- [Directive]
Copy out all the lines where "this" shows up.

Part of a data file
□ □ □ □ □ □ □

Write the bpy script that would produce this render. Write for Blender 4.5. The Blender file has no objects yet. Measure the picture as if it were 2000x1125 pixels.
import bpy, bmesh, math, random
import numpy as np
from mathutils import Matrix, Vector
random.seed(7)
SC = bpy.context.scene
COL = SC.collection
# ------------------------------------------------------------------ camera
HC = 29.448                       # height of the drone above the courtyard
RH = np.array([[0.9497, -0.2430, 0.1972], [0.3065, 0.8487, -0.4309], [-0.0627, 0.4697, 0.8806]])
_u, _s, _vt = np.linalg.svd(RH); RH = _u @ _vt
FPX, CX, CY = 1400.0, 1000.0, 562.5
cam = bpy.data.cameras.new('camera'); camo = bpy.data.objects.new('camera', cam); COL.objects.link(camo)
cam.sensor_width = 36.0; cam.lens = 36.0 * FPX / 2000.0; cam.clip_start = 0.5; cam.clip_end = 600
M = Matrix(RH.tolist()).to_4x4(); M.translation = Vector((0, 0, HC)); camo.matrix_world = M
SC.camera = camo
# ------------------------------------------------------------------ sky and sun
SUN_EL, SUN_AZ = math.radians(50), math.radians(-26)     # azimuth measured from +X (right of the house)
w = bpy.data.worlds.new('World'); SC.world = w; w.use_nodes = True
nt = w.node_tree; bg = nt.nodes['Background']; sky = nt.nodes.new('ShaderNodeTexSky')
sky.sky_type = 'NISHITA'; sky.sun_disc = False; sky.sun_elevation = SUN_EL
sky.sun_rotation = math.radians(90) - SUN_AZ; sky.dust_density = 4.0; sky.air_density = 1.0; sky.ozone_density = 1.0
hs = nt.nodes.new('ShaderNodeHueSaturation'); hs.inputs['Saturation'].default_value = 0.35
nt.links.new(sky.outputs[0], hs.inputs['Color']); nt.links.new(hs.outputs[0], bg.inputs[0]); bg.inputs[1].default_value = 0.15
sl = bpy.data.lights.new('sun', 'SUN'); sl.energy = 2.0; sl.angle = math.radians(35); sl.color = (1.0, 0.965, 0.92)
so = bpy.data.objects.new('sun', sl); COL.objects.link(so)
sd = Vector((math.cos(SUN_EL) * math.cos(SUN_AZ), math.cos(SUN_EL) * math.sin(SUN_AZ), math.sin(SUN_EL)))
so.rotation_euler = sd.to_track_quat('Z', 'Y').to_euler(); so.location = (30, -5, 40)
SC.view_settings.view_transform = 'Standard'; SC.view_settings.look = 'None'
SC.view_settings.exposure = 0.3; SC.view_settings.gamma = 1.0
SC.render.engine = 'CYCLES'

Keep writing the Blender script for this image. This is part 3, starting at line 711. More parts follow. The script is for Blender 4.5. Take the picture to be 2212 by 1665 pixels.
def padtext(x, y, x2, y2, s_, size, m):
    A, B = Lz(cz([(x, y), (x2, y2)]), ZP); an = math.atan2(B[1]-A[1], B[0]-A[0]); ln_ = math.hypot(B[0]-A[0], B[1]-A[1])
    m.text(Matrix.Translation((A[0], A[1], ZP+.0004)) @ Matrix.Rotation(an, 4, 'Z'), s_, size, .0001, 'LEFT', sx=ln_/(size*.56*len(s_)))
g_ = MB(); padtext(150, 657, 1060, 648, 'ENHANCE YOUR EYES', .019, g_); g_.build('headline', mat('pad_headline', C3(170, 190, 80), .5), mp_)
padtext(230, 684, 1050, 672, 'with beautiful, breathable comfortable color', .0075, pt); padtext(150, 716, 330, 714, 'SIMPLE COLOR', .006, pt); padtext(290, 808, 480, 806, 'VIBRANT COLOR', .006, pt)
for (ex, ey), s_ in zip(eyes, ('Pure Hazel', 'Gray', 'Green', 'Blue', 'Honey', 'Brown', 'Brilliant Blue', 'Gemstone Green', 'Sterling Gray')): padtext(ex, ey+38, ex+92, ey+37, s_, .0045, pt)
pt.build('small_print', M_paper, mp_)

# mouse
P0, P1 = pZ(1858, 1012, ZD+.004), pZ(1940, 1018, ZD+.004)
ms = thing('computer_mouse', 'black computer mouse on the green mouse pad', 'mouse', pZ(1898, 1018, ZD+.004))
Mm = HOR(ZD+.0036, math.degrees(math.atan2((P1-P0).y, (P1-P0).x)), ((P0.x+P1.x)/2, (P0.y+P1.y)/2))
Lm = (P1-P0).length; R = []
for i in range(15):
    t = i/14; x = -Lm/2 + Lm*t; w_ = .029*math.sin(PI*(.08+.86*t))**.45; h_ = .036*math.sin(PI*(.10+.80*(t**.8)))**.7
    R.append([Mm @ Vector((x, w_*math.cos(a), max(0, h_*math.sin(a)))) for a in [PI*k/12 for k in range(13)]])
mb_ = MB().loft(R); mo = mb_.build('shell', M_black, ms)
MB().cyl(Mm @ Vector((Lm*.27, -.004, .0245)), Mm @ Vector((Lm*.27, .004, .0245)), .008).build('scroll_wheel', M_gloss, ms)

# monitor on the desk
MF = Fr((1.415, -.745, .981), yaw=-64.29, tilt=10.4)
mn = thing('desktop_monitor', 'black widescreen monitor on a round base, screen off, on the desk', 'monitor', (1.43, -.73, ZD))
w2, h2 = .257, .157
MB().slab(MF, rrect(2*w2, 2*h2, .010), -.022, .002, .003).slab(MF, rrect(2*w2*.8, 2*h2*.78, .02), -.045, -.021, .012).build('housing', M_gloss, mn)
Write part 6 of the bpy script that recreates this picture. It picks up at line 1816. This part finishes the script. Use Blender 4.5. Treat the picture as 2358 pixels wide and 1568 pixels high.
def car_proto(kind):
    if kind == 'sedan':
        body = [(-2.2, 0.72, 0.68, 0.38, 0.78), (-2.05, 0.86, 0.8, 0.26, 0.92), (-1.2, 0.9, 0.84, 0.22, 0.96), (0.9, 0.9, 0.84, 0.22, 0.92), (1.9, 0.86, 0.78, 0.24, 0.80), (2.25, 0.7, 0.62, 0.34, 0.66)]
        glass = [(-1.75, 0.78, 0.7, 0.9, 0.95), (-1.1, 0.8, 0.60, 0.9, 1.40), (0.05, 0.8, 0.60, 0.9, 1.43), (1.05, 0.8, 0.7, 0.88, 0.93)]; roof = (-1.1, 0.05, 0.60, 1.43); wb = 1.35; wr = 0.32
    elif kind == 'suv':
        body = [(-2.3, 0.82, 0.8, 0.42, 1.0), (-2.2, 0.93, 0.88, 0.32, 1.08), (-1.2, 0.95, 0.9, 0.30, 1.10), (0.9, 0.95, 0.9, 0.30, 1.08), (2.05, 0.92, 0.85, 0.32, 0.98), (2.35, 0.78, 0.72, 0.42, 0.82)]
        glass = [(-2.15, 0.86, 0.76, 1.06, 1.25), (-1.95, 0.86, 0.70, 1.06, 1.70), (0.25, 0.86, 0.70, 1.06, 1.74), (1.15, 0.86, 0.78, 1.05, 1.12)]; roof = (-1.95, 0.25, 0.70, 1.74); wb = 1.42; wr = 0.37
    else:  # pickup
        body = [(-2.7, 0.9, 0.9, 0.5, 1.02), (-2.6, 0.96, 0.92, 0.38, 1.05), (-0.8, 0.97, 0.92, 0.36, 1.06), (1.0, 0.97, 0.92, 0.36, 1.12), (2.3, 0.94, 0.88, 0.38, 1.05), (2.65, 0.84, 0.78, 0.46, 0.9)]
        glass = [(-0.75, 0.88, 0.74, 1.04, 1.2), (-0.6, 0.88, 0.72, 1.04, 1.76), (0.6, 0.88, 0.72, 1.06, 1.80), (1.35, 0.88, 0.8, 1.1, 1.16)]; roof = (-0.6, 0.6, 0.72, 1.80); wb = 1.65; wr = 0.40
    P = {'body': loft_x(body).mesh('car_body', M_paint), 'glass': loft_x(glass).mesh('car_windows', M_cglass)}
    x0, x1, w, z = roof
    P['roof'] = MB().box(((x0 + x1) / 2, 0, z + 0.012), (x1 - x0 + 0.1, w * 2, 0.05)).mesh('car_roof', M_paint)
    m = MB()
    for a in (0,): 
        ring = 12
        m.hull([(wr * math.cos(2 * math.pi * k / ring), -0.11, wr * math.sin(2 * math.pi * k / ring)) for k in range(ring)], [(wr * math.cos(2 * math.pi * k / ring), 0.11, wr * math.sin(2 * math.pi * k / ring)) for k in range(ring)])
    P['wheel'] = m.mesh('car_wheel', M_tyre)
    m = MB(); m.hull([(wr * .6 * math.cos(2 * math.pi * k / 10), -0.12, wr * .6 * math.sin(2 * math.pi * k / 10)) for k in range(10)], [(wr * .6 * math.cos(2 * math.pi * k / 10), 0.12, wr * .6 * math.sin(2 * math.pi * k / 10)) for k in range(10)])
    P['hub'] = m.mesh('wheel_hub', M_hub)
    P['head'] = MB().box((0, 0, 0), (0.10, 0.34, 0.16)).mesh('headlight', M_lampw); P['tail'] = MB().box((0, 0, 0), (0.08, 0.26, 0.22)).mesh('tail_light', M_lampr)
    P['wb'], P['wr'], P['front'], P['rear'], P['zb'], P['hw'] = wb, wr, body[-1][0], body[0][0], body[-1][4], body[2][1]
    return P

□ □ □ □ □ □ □

- [Result below]
Write the bpy script that would produce this render. Write for Blender 4.5. The Blender file has no objects yet. Measure the picture as if it were 2000x1125 pixels.
Keep writing the Blender script for this image. This is part 3, starting at line 711. More parts follow. The script is for Blender 4.5. Take the picture to be 2212 by 1665 pixels.
Write part 6 of the bpy script that recreates this picture. It picks up at line 1816. This part finishes the script. Use Blender 4.5. Treat the picture as 2358 pixels wide and 1568 pixels high.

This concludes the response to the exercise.